** BEGIN DATA SHOWN **
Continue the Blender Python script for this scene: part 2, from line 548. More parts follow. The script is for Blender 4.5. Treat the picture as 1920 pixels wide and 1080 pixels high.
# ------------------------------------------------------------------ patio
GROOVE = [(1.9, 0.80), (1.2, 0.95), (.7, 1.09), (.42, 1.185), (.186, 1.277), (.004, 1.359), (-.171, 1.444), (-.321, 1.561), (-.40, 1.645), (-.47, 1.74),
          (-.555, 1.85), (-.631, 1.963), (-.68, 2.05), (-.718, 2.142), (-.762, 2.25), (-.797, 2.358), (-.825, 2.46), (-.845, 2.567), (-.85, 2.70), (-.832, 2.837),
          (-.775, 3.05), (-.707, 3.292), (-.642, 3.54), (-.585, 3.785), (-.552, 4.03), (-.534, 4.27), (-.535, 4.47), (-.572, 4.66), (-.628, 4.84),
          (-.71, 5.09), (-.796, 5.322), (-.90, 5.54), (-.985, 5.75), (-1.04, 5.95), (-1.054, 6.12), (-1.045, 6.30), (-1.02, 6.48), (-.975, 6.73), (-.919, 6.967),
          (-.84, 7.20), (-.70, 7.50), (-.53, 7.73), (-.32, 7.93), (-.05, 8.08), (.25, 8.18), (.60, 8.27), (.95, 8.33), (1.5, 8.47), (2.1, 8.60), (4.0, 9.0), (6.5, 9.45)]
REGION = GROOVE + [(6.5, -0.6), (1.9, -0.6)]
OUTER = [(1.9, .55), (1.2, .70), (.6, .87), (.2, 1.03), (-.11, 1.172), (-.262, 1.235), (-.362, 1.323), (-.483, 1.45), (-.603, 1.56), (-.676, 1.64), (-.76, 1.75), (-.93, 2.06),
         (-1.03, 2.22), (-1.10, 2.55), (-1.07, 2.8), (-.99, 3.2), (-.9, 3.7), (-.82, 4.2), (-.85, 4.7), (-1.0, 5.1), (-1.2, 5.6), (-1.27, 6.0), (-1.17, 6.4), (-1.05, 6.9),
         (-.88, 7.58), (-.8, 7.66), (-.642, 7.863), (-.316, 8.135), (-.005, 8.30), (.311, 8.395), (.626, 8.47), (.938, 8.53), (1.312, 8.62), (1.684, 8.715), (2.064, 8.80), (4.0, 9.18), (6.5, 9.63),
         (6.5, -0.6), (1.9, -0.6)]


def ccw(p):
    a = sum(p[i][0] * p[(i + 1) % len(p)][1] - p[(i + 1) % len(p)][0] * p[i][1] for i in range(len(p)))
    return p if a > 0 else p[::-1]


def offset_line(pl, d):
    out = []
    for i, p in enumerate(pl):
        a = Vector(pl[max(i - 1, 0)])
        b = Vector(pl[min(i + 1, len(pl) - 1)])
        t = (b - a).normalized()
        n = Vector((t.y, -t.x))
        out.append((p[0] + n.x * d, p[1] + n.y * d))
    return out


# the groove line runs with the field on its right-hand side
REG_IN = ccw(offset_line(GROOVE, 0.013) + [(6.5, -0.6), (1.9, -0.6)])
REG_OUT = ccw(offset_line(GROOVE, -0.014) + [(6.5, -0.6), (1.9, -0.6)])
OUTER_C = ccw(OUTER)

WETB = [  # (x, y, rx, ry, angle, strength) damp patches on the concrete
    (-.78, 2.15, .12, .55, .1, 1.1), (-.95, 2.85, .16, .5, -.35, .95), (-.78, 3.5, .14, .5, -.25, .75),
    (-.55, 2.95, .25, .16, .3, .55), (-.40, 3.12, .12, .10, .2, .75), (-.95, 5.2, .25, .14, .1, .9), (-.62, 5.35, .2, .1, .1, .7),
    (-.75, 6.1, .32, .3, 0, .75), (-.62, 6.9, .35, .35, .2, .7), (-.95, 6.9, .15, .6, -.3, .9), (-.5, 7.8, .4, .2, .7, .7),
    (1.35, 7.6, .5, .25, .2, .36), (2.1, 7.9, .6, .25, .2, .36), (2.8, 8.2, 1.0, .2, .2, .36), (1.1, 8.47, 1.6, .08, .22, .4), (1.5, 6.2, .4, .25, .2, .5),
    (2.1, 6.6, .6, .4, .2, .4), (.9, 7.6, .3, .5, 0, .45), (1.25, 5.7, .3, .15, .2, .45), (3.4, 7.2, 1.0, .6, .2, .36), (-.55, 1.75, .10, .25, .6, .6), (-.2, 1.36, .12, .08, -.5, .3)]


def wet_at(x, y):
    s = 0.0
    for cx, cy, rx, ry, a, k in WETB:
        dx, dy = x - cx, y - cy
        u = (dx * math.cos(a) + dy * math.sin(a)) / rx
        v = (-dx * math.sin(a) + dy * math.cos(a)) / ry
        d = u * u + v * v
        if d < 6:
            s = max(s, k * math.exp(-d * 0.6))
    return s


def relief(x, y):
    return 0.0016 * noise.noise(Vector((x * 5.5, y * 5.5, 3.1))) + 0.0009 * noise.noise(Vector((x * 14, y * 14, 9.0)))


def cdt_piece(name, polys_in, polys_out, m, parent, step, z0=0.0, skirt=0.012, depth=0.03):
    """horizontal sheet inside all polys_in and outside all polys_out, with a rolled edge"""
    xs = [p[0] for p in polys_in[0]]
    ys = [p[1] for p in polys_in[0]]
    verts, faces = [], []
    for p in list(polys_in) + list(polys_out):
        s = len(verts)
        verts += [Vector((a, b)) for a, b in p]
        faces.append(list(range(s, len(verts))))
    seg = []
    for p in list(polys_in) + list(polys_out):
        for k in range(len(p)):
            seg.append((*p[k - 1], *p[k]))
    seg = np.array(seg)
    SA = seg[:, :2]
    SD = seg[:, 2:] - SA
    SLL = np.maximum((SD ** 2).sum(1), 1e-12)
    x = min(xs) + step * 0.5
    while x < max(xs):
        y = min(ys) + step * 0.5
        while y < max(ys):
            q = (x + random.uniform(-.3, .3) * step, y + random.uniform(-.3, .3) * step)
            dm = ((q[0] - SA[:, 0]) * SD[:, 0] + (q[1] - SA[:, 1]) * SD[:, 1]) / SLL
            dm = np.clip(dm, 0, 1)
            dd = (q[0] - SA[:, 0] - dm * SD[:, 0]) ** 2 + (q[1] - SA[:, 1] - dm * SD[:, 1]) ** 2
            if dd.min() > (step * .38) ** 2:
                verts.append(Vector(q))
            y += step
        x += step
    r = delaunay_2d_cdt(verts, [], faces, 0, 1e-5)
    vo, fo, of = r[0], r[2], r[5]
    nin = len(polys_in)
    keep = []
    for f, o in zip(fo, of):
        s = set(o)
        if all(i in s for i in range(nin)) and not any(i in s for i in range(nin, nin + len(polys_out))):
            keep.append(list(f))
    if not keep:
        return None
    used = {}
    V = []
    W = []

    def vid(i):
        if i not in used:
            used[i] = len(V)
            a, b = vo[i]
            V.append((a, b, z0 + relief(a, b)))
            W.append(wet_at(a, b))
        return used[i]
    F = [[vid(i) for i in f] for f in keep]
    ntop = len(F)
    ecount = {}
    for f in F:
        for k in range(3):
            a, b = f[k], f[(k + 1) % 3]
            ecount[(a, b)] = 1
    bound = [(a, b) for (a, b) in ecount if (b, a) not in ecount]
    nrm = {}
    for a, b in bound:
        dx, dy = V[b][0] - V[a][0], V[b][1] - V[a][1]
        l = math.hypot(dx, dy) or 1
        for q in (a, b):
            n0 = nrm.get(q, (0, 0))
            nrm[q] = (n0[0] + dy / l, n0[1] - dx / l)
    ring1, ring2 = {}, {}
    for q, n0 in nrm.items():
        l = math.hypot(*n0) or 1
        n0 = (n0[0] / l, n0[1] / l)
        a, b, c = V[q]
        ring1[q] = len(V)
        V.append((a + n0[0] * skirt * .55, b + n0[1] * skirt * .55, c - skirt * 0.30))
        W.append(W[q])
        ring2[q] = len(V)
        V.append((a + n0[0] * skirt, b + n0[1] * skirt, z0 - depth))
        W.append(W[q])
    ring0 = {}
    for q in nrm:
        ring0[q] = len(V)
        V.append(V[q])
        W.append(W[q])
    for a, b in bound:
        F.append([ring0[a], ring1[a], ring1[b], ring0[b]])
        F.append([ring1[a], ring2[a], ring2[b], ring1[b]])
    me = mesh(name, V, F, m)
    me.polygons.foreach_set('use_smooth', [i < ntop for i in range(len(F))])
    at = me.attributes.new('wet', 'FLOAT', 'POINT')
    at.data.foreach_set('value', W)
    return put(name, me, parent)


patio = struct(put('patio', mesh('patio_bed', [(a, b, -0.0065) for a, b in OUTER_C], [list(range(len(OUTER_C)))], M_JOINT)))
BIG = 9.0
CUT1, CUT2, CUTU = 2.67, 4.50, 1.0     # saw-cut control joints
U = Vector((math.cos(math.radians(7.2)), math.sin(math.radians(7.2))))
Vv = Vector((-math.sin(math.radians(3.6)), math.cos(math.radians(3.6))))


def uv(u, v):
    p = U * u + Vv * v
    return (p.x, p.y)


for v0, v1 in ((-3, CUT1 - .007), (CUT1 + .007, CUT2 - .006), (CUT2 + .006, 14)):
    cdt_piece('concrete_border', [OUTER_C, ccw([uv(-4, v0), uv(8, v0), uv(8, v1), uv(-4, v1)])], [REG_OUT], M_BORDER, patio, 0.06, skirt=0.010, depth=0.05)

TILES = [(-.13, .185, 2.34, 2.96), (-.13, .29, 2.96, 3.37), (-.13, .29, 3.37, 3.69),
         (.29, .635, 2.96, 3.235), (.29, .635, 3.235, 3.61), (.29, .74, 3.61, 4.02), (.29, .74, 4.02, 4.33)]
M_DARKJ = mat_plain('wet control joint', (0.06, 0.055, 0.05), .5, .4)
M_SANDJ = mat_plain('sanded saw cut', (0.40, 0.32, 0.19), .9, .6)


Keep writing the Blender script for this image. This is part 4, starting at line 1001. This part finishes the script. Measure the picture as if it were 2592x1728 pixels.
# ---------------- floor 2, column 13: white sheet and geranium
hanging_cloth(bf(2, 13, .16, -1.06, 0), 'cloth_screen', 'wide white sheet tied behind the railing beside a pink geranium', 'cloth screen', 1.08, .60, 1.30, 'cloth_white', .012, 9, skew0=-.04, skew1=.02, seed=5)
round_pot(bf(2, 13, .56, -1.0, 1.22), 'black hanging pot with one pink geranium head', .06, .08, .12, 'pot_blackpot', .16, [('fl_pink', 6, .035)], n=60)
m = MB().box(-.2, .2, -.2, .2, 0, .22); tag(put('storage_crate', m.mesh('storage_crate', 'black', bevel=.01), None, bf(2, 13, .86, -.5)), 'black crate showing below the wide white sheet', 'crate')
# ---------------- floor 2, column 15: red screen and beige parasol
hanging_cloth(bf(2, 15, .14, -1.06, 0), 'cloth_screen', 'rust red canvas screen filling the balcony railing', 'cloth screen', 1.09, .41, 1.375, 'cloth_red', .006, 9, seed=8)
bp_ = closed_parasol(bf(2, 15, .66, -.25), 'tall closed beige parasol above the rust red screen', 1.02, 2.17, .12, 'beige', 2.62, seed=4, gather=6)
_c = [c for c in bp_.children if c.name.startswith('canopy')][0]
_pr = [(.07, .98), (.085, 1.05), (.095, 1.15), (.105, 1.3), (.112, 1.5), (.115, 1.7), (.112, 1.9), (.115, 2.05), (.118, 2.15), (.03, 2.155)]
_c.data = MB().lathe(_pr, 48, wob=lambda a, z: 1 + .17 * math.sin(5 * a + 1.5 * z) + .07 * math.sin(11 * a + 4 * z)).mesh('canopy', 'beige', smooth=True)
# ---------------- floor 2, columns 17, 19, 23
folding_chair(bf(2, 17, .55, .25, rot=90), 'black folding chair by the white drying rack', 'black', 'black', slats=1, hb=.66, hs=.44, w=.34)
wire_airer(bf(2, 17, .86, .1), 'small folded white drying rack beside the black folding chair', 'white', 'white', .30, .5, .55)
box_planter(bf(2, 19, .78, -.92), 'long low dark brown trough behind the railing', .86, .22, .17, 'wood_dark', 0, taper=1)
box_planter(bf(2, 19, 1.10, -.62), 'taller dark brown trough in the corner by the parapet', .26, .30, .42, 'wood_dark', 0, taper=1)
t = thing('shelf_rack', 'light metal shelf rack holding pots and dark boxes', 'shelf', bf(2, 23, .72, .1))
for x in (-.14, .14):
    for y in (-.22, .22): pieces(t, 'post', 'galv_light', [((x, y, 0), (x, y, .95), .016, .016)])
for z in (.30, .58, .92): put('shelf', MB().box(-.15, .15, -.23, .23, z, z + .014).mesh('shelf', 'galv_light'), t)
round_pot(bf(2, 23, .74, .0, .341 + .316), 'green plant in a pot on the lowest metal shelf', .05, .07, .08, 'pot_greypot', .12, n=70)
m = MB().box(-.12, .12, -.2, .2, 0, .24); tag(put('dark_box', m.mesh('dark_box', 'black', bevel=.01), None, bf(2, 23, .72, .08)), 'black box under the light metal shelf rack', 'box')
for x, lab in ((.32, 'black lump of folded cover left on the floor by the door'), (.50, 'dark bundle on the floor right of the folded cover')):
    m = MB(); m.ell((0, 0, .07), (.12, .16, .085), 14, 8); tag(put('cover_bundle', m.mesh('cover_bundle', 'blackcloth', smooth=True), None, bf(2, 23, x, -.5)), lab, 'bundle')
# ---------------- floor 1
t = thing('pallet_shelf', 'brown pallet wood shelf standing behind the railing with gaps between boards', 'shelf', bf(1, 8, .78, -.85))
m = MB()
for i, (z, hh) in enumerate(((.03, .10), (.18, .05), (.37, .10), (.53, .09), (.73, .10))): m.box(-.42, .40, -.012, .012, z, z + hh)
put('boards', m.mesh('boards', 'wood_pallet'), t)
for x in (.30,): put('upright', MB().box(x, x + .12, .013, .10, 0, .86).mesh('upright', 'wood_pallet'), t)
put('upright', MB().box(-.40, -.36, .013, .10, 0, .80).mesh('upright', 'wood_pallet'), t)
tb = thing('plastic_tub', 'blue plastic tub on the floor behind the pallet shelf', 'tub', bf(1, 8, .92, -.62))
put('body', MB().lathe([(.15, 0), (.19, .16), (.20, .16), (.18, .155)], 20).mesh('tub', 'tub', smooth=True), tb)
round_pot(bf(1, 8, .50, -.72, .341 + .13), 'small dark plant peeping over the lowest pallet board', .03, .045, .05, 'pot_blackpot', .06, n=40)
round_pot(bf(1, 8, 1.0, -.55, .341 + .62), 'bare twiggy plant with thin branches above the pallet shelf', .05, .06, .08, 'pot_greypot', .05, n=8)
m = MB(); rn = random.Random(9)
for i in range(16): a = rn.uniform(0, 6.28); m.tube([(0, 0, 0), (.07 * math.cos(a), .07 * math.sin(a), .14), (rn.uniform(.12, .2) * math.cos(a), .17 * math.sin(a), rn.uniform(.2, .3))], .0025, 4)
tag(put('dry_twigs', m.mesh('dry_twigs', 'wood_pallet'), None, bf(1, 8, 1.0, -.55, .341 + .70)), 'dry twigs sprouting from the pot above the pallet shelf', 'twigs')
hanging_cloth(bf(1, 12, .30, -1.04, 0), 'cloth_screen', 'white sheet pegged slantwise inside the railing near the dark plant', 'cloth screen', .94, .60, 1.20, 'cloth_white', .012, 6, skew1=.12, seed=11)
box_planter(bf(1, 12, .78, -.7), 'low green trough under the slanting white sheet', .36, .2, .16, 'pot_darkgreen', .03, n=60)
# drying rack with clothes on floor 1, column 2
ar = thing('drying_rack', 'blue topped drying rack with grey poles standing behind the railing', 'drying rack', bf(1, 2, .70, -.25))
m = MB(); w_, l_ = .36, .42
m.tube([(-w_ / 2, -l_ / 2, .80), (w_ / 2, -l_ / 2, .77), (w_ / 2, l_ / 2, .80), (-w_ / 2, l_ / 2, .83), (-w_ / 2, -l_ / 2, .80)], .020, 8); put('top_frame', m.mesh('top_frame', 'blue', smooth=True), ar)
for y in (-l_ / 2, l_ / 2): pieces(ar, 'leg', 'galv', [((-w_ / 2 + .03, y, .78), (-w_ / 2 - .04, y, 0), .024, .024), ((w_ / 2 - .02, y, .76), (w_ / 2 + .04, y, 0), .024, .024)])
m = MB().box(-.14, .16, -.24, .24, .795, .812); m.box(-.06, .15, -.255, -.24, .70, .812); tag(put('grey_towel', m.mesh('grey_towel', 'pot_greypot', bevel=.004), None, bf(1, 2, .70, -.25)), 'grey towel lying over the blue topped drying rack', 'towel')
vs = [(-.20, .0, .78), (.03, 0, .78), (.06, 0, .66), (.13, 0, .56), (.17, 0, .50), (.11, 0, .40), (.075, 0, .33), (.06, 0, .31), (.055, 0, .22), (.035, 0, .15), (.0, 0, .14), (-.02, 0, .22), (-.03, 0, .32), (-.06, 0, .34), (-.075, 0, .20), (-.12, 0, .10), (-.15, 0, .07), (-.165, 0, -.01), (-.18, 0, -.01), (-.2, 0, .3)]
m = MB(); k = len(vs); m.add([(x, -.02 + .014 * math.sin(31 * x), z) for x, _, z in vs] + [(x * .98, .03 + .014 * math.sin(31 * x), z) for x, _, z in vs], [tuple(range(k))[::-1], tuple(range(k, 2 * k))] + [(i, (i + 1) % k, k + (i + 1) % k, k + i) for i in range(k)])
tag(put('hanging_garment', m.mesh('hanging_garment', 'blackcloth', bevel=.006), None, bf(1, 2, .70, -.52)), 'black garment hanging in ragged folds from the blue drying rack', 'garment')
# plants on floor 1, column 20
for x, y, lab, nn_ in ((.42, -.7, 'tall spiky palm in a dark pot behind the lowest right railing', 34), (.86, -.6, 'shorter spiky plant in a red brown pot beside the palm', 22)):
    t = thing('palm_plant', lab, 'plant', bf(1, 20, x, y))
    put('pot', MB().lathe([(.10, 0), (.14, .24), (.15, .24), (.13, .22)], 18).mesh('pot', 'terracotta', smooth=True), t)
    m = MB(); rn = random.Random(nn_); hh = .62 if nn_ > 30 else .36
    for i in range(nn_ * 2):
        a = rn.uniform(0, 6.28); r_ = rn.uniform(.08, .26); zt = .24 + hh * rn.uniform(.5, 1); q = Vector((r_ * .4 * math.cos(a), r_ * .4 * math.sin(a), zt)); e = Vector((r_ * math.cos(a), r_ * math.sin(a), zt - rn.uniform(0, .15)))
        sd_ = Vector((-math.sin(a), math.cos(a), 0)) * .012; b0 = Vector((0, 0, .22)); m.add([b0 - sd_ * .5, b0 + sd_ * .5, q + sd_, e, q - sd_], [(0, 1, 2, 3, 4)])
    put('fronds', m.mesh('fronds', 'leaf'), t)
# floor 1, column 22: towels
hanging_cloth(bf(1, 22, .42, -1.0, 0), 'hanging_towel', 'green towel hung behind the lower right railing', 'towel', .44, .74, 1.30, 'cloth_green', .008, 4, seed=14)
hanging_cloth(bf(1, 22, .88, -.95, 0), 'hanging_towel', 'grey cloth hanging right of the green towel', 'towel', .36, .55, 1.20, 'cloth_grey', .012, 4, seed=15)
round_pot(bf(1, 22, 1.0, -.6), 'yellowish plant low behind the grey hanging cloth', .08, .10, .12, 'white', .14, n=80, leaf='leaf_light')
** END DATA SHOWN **
Go through the records above, find every line with the word "wide", and list those lines.

» SOLUTION TO THIS TASK
Continue the Blender Python script for this scene: part 2, from line 548. More parts follow. The script is for Blender 4.5. Treat the picture as 1920 pixels wide and 1080 pixels high.
hanging_cloth(bf(2, 13, .16, -1.06, 0), 'cloth_screen', 'wide white sheet tied behind the railing beside a pink geranium', 'cloth screen', 1.08, .60, 1.30, 'cloth_white', .012, 9, skew0=-.04, skew1=.02, seed=5)
m = MB().box(-.2, .2, -.2, .2, 0, .22); tag(put('storage_crate', m.mesh('storage_crate', 'black', bevel=.01), None, bf(2, 13, .86, -.5)), 'black crate showing below the wide white sheet', 'crate')